Büyük bir hezimeti büyük bir zafer gibi sunuyor olmaları eleştiriliyor. Yoksa barışmaları eleştirilmiyor. Yani “Rusya ile ya da İsrail’le niye barıştın?” demiyorlar. Ne yaptıysan, nasıl anlaştıysan açıkça, dürüstçe bu topluma anlat. Şeffaf ol. Mesela Gazze’ye abluka kalkmadığı halde kalkmış gibi davranma. “Hamas’la ilgili madde yok” deyip, arkasından Hamas liderlerinin kullandıkları diplomatik pasaportları bir anda geçersiz hale getiriyorsun. Mesele, bu ikiyüzlülük. Yoksa kavga da edilebilir. Onursuz olacak halimiz yok. Ülkenin çıkarlarının söz konusu olduğu yerlerde tavır almamız elbette ki gerekir. Ama İsrail’le küs olduğun dönemde bile ticareti beş katı artıracaksın, İsrail’e senin çocukların da gidecek gemilerini yanaştıracaklar ama bir taraftan Gazzecilik oyunu oynayacaksın, bir taraftan da İsrail’e her türlü kolaylığı sağlayacaksın.
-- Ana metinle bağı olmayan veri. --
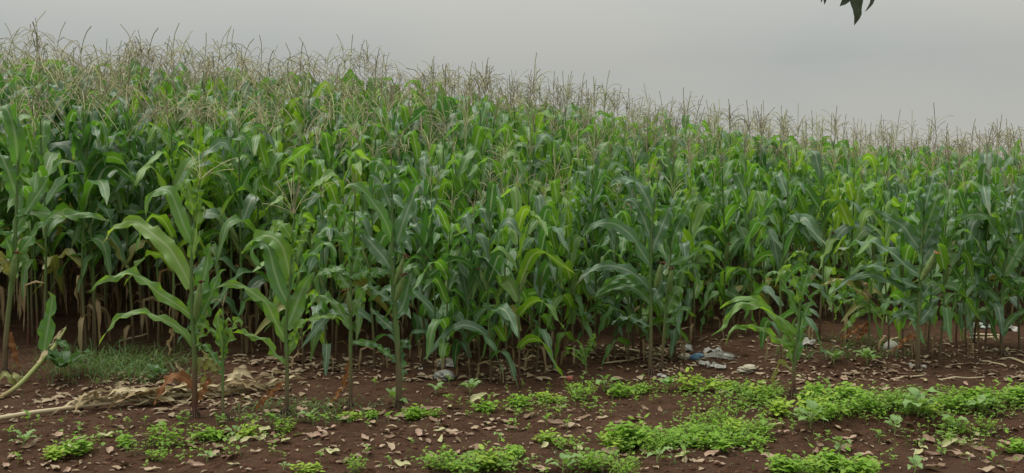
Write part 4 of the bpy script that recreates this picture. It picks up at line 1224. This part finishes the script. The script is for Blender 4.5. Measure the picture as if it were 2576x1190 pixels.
# grass patch under the crop at left, thin grass by the front plants
def grass_obj(n, pick, hh, label):
    g = Geo(); rg = random.Random(n)
    for i in range(n):
        u, v = pick(rg)
        p = on_ground(u, v)
        a = rg.uniform(0, 6.28)
        path = leaf_path(p - np.array([0, 0, .01]), a, hh * (.3 + 1.3 * rg.random() ** 1.5), rg.uniform(.5, 1.5), rg.uniform(-.9, .4), .6, .4, 4, rg)
        g.add(*blade(path, rg.uniform(.005, .012), np.array([-sin(a), cos(a), 0]), 0, rg.uniform(-1, 1), 0, .2, 2, 'maize', rg), 0, rg.random())
    o = obj('grass', g.mesh('grass', [M_GRASS], True)); tag(o, label, 'grass', None, 'stuff')
grass_obj(1500, lambda r: (r.gauss(300, 95) + 25 * sin(r.random() * 40), min(966, max(876, r.gauss(920, 22)))), .16, 'dark green grass patch in front of the bare stems at left')
grass_obj(900, lambda r: (r.gauss(770, 95), r.uniform(1005, 1065)), .07, 'thin dull grass at the feet of the front maize')
grass_obj(700, lambda r: (r.uniform(1950, 2300), r.uniform(850, 905)), .09, 'thin straw grass round the thin maize plant')
grass_obj(800, lambda r: (r.uniform(0, 2576), r.uniform(960, 1185)), .05, 'scattered short grass blades over the foreground soil')

# ------------------------------------------------------------------ fallen leaves and litter
def fallen_mesh(seed, kind, mat):
    rg = random.Random(seed)
    L = rg.uniform(.085, .125)
    n = 7
    t = np.linspace(0, 1, n + 1)
    curl = rg.uniform(.05, .30)
    P = np.stack([L * (t - .5), .006 * np.sin(t * 4), .008 + L * curl * (4 * (t - .5) ** 2) * .4 + .003 * np.sin(t * 9)], 1)
    V, Fq, UV = blade(P, L * rg.uniform(.36, .52), np.array([0, 1.0, 0]), rg.uniform(-.25, .25), rg.uniform(-.6, .6), .004, rg.uniform(.15, .8), 4, kind, rg, 2.0)
    return mesh_np('fallen_leaf', V, Fq, UV, [mat])
FTT = [[fallen_mesh(600 + i + 20 * k, 'ovate' if i % 2 else 'lance', m) for i in range(5)] for k, m in enumerate((M_FALL, M_FALLP, M_FALLB))]
FY = [fallen_mesh(640 + i, 'ovate', M_FALLY) for i in range(5)]
def fallen(u, v, me, s, label, group):
    p = on_ground(u, v)
    o = obj('fallen_leaf', me, None, p + np.array([0, 0, .004]), (random.uniform(-.3, .3), random.uniform(-.25, .25), random.uniform(0, 6.28)), s)
    tag(o, label, 'fallen leaf', group)
    return o
for u, v, s, lab in [(596, 1120, 1.1, 'pale yellow fallen leaf, left one of the upright pair below the stunted maize'),
                     (622, 1120, 1.1, 'pale yellow fallen leaf, right one of the upright pair below the stunted maize'),
                     (655, 1105, 1.1, 'pale yellow fallen leaf right of the pale pair'), (750, 1098, 1.0, 'pale yellow leaf on bare soil right of the weed under the red stalked maize'),
                     (838, 1140, 1.15, 'pale yellow fallen leaf alone on bare soil left of the bottom centre'), (1112, 1108, 1.1, 'pale yellow fallen leaf alone above the bottom centre weeds'),
                     (1012, 1172, 1.2, 'yellow green fallen leaf left of the bottom centre weeds'), (2425, 1152, 1.4, 'large pale green oval leaf flat on soil at lower right'),
                     (2388, 1128, 1.2, 'pale yellow folded leaf standing up at lower right'), (1208, 1012, 1.6, 'big grey green leaf beside the round weed clump')]:
    o = fallen(u, v, random.choice(FY), s, lab, None)
    if 'upright' in lab or 'standing' in lab or 'grey green' in lab: o.rotation_euler = (1.0, -.5, random.uniform(-.5, .5)); o.location.z += .03
nf = 0
spots = []
while nf < 288:
    r = random.random()
    if r < .33: u, v = random.uniform(1650, 2576), random.gauss(945, 28)
    elif r < .73: u, v = random.uniform(560, 1900), random.uniform(1025, 1188)
    elif r < .87: u, v = random.uniform(1900, 2576), random.uniform(1070, 1190)
    else: u, v = random.uniform(0, 700), random.uniform(1080, 1188)
    if v < 880 or v > 1195: continue
    if any(abs(u - a) < 16 and abs(v - b) < 8 for a, b in spots): continue
    pp = on_ground(u, v)
    if float(vnoise(pp[0] * 1.9, pp[1] * 2.9, 41)) < random.uniform(-1.1, .5): continue
    spots.append((u, v))
    y = random.random() < .10
    where = 'bare strip behind the green weed row at right' if (v < 1000 and u > 1600) else 'dark bank at the lower right' if u > 1900 else 'bare soil of the centre foreground' if u > 700 else 'soil of the lower left'
    tone = random.randrange(3)
    me = random.choice(FY) if y else random.choice(FTT[tone])
    col = 'pale yellow' if y else ('pale tan', 'pinkish tan', 'dark brown')[tone]
    fallen(u, v, me, random.uniform(.75, 1.35) * (.8 if v < 1000 else 1), col + ' fallen leaf lying on the ' + where, col + ' leaves on the ' + where)
    nf += 1

def litter(n, pick, label, lo, hi, name='leaf_litter'):
    g = Geo(); rg = random.Random(n + 1)
    while g.N < n * 12:
        u, v = pick(rg)
        p = on_ground(u, v)
        if float(vnoise(p[0] * 1.7, p[1] * 2.6, 31)) + .5 * float(vnoise(p[0] * 5, p[1] * 6, 32)) < rg.uniform(-.9, .7): continue
        a = rg.uniform(0, 6.28); L = rg.uniform(lo, hi); w = L * rg.uniform(.12, .5)
        t = np.linspace(-.5, .5, 4)
        up = rg.uniform(-.05, .16)
        P = np.stack([p[0] + cos(a) * L * t, p[1] + sin(a) * L * t, p[2] + .006 + L * up * (t + .5) ** 1.5 * .5 + .1 * L * np.cos(t * 3)], 1)
        g.add(*blade(P, w, np.array([-sin(a), cos(a), 0]), rg.uniform(-.3, .3), rg.uniform(-.5, .5), 0, .3, 2, 'lance', rg), 0, rg.random() ** 1.4)
    o = obj(name, g.mesh(name, [M_LIT], True)); tag(o, label, 'leaf litter', None, 'stuff')
litter(1350, lambda r: (r.uniform(1600, 2850), 845 + 115 * r.random() ** .8), 'dry leaf scraps strewn over the bare strip at right', .02, .10)
litter(1300, lambda r: (r.uniform(-250, 2800), r.uniform(940, 1189)), 'small dry leaf scraps over the foreground soil', .02, .07)
litter(700, lambda r: (r.uniform(560, 1700), r.uniform(870, 960)), 'dry bits under the edge of the maize', .03, .14)
litter(500, lambda r: (r.gauss(420, 180), r.gauss(1000, 25)), 'straw bits round the fallen dry stalk', .03, .12)

# lumps of soil
def lump():
    g = Geo(); rg = random.Random(77)
    a = np.linspace(0, 2 * pi, 6, endpoint=False)
    for i in range(3800):
        u = rg.uniform(-250, 2800); v = 1195 - 330 * rg.random() ** 1.1
        p = on_ground(u, v)
        r = .006 + .020 * rg.random() ** 3.5
        V = []
        for z, k in ((-.5, .9), (.1, 1.0), (.6, .55), (.75, .05)):
            for q in a: V.append(p + np.array([cos(q) * k * rg.uniform(.75, 1.2), sin(q) * k * rg.uniform(.75, 1.2), z * rg.uniform(.7, 1.1)]) * r)
        idx = np.arange(24).reshape(4, 6); nx = np.roll(idx, -1, 1)
        Fq = np.stack([idx[:-1], nx[:-1], nx[1:], idx[1:]], -1).reshape(-1, 4)
        g.add(np.array(V), Fq, np.zeros((24, 2)), 0)
    o = obj('soil_lumps', g.mesh('soil_lumps', [M_CLOD], False, False)); tag(o, 'loose crumbs and lumps of red brown soil', 'soil', None, 'stuff')
lump()

# dry stalks lying about
for u0, v0, u1, v1, r, lab in [(2440, 843, 2520, 846, .012, 'pale dry stalk lying behind the wavy leaved maize at right'), (2430, 852, 2512, 851, .010, 'second pale dry stalk lying just below the first at right'),
                               (2520, 905, 2600, 932, .011, 'pale dry stalk slanting down at the right edge'), (2470, 910, 2535, 925, .009, 'dry stalk lying below the wavy leaved maize at right'),
                               (1966, 884, 2030, 896, .010, 'whitish dry stalk behind the short broad maize'), (2230, 866, 2262, 850, .008, 'thin dry twig behind the whitish round stone'),
                               (1560, 878, 1690, 900, .012, 'dry stalk lying behind the sturdy arching maize'), (1520, 915, 1600, 906, .008, 'bent dry twig at the left foot of the sturdy maize'),
                               (2240, 955, 2330, 945, .007, 'thin twig among tan leaves below the large dark maize'), (2360, 958, 2480, 950, .007, 'long thin twig among tan leaves at right'),
                               (300, 860, 375, 842, .010, 'dead stalk in the dark gap behind the grass'), (2190, 1158, 2216, 1172, .007, 'short stick on the dark bank')]:
    p, q = on_ground(u0, v0), on_ground(u1, v1)
    t = np.linspace(0, 1, 9)[:, None]
    P = p + (q - p) * t
    P[:, 2] = np.maximum(ground(P[:, 0], P[:, 1]), (p[2] + (q[2] - p[2]) * t[:, 0])) + r * .8
    P[:, 0] += .012 * np.sin(np.arange(9) * 1.3)
    V, Fq, UV = tube(P, r * np.array([.8, 1, 1, 1.15, 1, .95, 1.1, .9, .6]), 6)
    o = obj('dry_stalk', mesh_np('dry_stalk', V - p, Fq, UV, [M_DSTALK]), None, p); tag(o, lab, 'dry stalk')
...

Ben ABD ile Türkiye ittifakının çok onurlu bir ittifak olduğunu düşünmüyorum ama ittifak ilişkisinin de bir mantığı var. Eğer “Ben bu evlilikten vazgeçtim” diyorsanız, bunu net olarak ortaya koyarsanız, yönünüzü, ekseninizi ortaya koyarsınız. Ama böyle bir şey yok. Hem ABD’ye İncirlik’i açacaksın, birçok alanda ortaklığı sürdüreceksin hem de ha bire ABD’ye çatacaksın.
Mesela Mısır politikasında Mursi’ye “çık, seçim tarihi ilan et ve bu darbeyi önle” dendi. Türkiye ne yaptı, bunu istemediği için Mursi’ye “diren” diyerek dayattı. Yanlış yönlendirdi. Herkesin gördüğü darbe kaçınılmaz olarak geldi ve her şey alt üst oldu. Çok kanlı bir darbe gerçekleşti Mısır’da. Türkiye bundan sorumlu. Açıkça bunun hesabını vermek zorundalar. Hiçbir şey olmamış gibi olamaz. Nasıl Rusya’ya “Evet, iki ülke arasında olmaması gereken bir şey oldu” dedilerse, açık bir şekilde her yerde ne yaptılarsa hesabını vermek zorundalar. Hesap vermeden, “Dün haklıydık ama bu çarkı yaparken de haklıyız” diyemezler. Bizi aptal yerine koymasınlar!